Pub Date: Oct. 1st, 2007
ISBN: 978-1-84195-946-7
Publisher: Canongate

A momentous week in the life of a bright, withdrawn young English woman whose husband has just left her.

A self-described “hack” travel writer with a noticeable limp caused by a teenage illness, Ramble is shocked, but somehow not surprised, when her husband Con informs her that their marriage is over. Telling her cruelly that she is an “autistic vampire” who needs to find her own life, the obnoxiously self-absorbed Con is right about one thing—Ramble is an especially insular character. She prefers books to meeting new people and while she possesses a keen mind constantly buzzing with fascinating bits of information, she nonetheless has difficulty communicating. She even avoids telling people for days that Con is gone, increasing her isolation. Con does not say where he is staying or what she should do about the rent. But he has, it appears, taken up with their streetwise new neighbors, Mr. and Mrs. Shaw, a couple of low-level criminals specializing in credit-card fraud and “fixing” meters.
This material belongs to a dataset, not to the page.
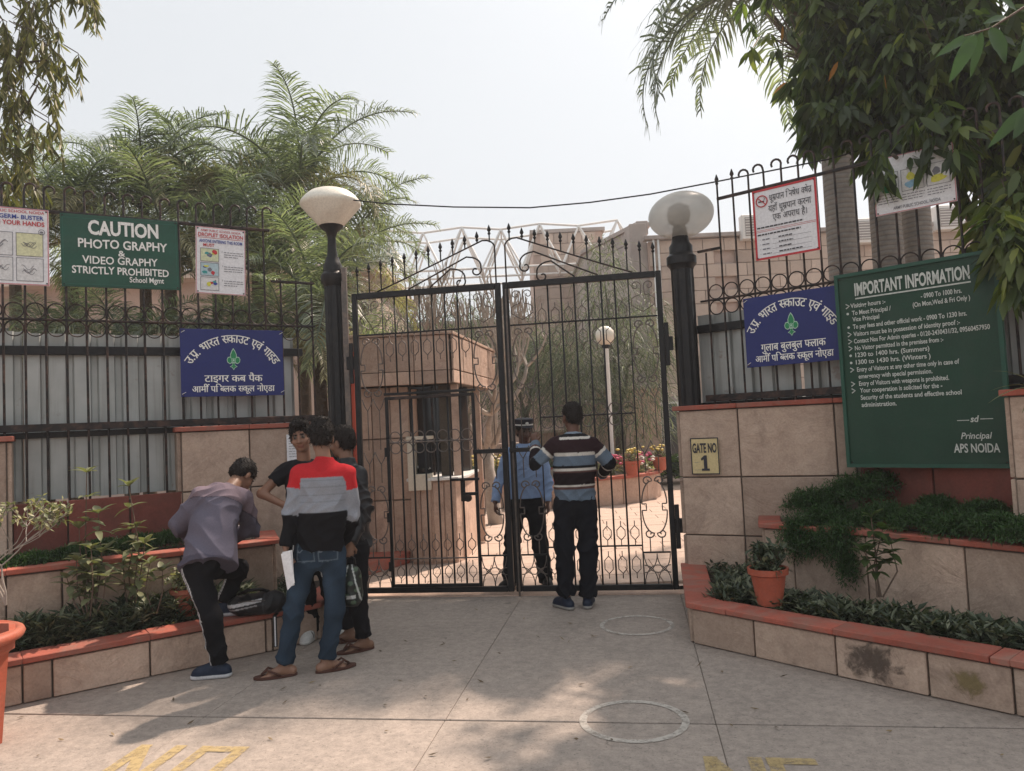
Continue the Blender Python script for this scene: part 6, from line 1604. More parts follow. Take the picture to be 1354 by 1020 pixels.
# ------------------------------------------------------------------ people: bodies and clothes as blended distance fields
class SDF:
    def __init__(s, h=.008): s.p = []; s.h = h
    def cone(s, a, b, ra, rb, n=None, f=1.0, k=.02, id=0, flat=(0, 0), sub=False):
        s.p.append(('c', np.array(a, float), np.array(b, float), ra, rb, None if n is None else unit(np.array(n, float)), f, k, id, flat, sub)); return s
    def ell(s, c, ax, r, k=.015, id=0, sub=False):
        """ellipsoid: centre, 3x3 axes (rows), radii"""
        s.p.append(('e', np.array(c, float), np.array(ax, float), np.array(r, float), k, id, sub)); return s
    def ev(s, q, X):
        if q[0] == 'c':
            _, a, b, ra, rb, n, f, k, id, flat, sub = q; ab = b - a; L2 = max(ab @ ab, 1e-12); t0 = (X - a) @ ab / L2; t = np.clip(t0, 0, 1)
            v = X - a - t[..., None] * ab
            if n is not None: v = v + ((f - 1) * (v @ n))[..., None] * n
            r = ra + (rb - ra) * t; d = np.sqrt((v * v).sum(-1)) - r
            if n is not None: d = d / (1 + (f - 1) * .35)
            L = math.sqrt(L2)
            if flat[1]: d = np.maximum(d, (t0 - 1) * L)
            if flat[0]: d = np.maximum(d, -t0 * L)
            return d, t
        _, c, ax, r, k, id, sub = q; v = (X - c) @ ax.T; m = np.sqrt(((v / r) ** 2).sum(-1)); g = np.sqrt(((v / r ** 2) ** 2).sum(-1)) + 1e-9
        return m * (m - 1) / g, np.zeros(m.shape)
    def bounds(s, q):
        if q[0] == 'c': r = max(q[3], q[4]) + .01; return np.minimum(q[1], q[2]) - r, np.maximum(q[1], q[2]) + r, q[7]
        r = q[3].max(); return q[1] - r, q[1] + r, q[4]
    def mesh(s, colf, disp=None, clip=None):
        h = s.h; pos = [q for q in s.p if not q[-1]]
        lo = np.min([s.bounds(q)[0] for q in pos], 0) - 4 * h; hi = np.max([s.bounds(q)[1] for q in pos], 0) + 4 * h
        n = np.ceil((hi - lo) / h).astype(int) + 1; D = np.full(n, 1.0, dtype=np.float32)
        for q in s.p:
            a, b, k = s.bounds(q); m = k + 3 * h; i0 = np.maximum(np.floor((a - m - lo) / h).astype(int), 0); i1 = np.minimum(np.ceil((b + m - lo) / h).astype(int) + 1, n)
            if (i1 <= i0).any(): continue
            G = np.stack(np.meshgrid(*[lo[i] + h * np.arange(i0[i], i1[i]) for i in range(3)], indexing='ij'), -1)
            d, _ = s.ev(q, G); sl = tuple(slice(i0[i], i1[i]) for i in range(3)); c = D[sl]
            if q[-1]: hh = np.clip(.5 - .5 * (c + d) / k, 0, 1); D[sl] = c * (1 - hh) + (-d) * hh + k * hh * (1 - hh)
            else: hh = np.clip(.5 + .5 * (c - d) / k, 0, 1); D[sl] = c * (1 - hh) + d * hh - k * hh * (1 - hh)
        if clip is not None:
            G = np.stack(np.meshgrid(*[lo[i] + h * np.arange(n[i]) for i in range(3)], indexing='ij'), -1); D = np.maximum(D, clip(G))
        S = D < 0; c8 = [S[i:n[0] - 1 + i, j:n[1] - 1 + j, k:n[2] - 1 + k] for i in (0, 1) for j in (0, 1) for k in (0, 1)]
        cnt = sum(x.astype(np.int8) for x in c8); act = np.argwhere((cnt > 0) & (cnt < 8)); N = len(act)
        idx = np.full(cnt.shape, -1, dtype=np.int32); idx[tuple(act.T)] = np.arange(N)
        acc = np.zeros((N, 3)); w = np.zeros(N)
        for ax_ in range(3):
            o1, o2 = [i for i in range(3) if i != ax_]
            for u in (0, 1):
                for v in (0, 1):
                    p0 = np.zeros(3, int); p0[o1] = u; p0[o2] = v; p1 = p0.copy(); p1[ax_] = 1
                    d0 = D[tuple((act + p0).T)]; d1 = D[tuple((act + p1).T)]; mk = (d0 < 0) != (d1 < 0); t = np.where(mk, d0 / np.where(mk, d0 - d1, 1), 0)
                    e = act + p0; e = e.astype(float); e[:, ax_] += t; acc += np.where(mk[:, None], e, 0); w += mk
        V = lo + h * acc / w[:, None]; Fs = []
        for ax_ in range(3):
            o1, o2 = [i for i in range(3) if i != ax_]
            a = np.take(S, range(0, n[ax_] - 1), ax_); b = np.take(S, range(1, n[ax_]), ax_); E = np.argwhere(a != b)
            E = E[(E[:, o1] > 0) & (E[:, o2] > 0) & (E[:, o1] < n[o1] - 1) & (E[:, o2] < n[o2] - 1)]
            def g(du, dv): q = E.copy(); q[:, o1] -= du; q[:, o2] -= dv; return idx[tuple(q.T)]
            Q = np.stack([g(0, 0), g(1, 0), g(1, 1), g(0, 1)], 1); ins = S[tuple(E.T)]
            nrm = np.cross(V[Q[:, 1]] - V[Q[:, 0]], V[Q[:, 2]] - V[Q[:, 0]])[:, ax_] + np.cross(V[Q[:, 2]] - V[Q[:, 0]], V[Q[:, 3]] - V[Q[:, 0]])[:, ax_]
            bad = (nrm > 0) != ins; Q[bad] = Q[bad][:, ::-1]; Fs.append(Q)
        F = np.concatenate(Fs); F = F[(F >= 0).all(1)]
        best = np.full(N, 9.0); bi = np.zeros(N, int); bt = np.zeros(N)
        for q in s.p:
            if q[-1]: continue
            a, b, k = s.bounds(q); mk = ((V > a - .03) & (V < b + .03)).all(1)
            if not mk.any(): continue
            d, t = s.ev(q, V[mk]); ii = np.where(mk)[0]; up = d < best[ii]; ii = ii[up]; best[ii] = d[up]; bi[ii] = q[8] if q[0] == 'c' else q[5]; bt[ii] = t[up]
        C = colf(V, bi, bt)
        if disp is not None:
            e1, e2 = V[F[:, 2]] - V[F[:, 0]], V[F[:, 3]] - V[F[:, 1]]; fn = np.cross(e1, e2); vn = np.zeros_like(V)
            for k in range(4): np.add.at(vn, F[:, k], fn)
            V = V + unit(vn) * disp(V, bi, bt)[:, None]
        return npmesh(V, F, True, C)
def strands(root, me, up, n, L, seed=0):
    """short locks growing out of the hair mass"""
    rg = np.random.RandomState(seed); m = len(me.vertices); co = np.zeros(m * 3, dtype=np.float32); me.vertices.foreach_get('co', co); co = co.reshape(-1, 3).astype(float); no = np.array([v.normal[:] for v in me.vertices])
    i = rg.randint(0, m, n); d = no[i] * .45 + unit(V3(up)) * .25 + rg.normal(0, .45, (n, 3)); V, F = leaf_mesh(co[i] - no[i] * .004, d, L * rg.uniform(.5, 1.3, n), .006, .35, .1); q = npmesh(V, F); q.materials.append(M['lock']); o = link('hair_locks', q, root); o['kind'] = 'stuff'
M['lock'] = plain('black_hair_locks', (.012, .010, .009), .6, 0, .15)
def vcol_mat(name, rough, bump_scale, bump, sheen=0.0, spec=.3, tex=.25):
    t = NT(name); a = t.node('VertexColor', _layer_name='Col'); v = t.vec('Object', False); n = t.noise(v, bump_scale, 4)
    t.col(t.mix(tex, a.outputs[0], t.mix(1.0, a.outputs[0], t.ramp(n, [(.3, .45), (.7, 1.6)]), 'MULTIPLY'))); t.b.inputs['Roughness'].default_value = rough
    t.b.inputs['Specular IOR Level'].default_value = spec; t.b.inputs['Sheen Weight'].default_value = sheen; b1 = t.bump(n, bump, .004); t.bump(t.noise(v, 9, 3, .5, .8), bump * .5, .02, b1); return t.m
M['skin'] = vcol_mat('brown_skin', .5, 60, .08, 0, .4, .1); M['skin'].node_tree.nodes['Principled BSDF'].inputs['Subsurface Weight'].default_value = .0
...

While trying to absorb this unexpected twist, Ramble walks around in a kind of post-traumatic haze, going through the motions of her normal life while trying to make sense of the past choices that led her to her current crisis. Showing flashes of dark wit and a slow-to-emerge vulnerability, Ramble ultimately manages some meaningful interactions within her small circle, including a visit to her senile grandmother Stella and an unexpectedly sensual evening with childhood friend Johnson. She also finds an unlikely ally in the tough-talking Mrs. Shaw, whose stories of her own husband’s regular disappearances help Ramble gain perspective on her own difficulties. These various characters, along with some quietly devastating insights, give our heroine courage for the literal and metaphorical steps she knows she must take, making the conclusion of Gowers’s occasionally inscrutable debut heartening indeed.

A sharp, literate roman à clef for readers who like their female empowerment free from sentimentality.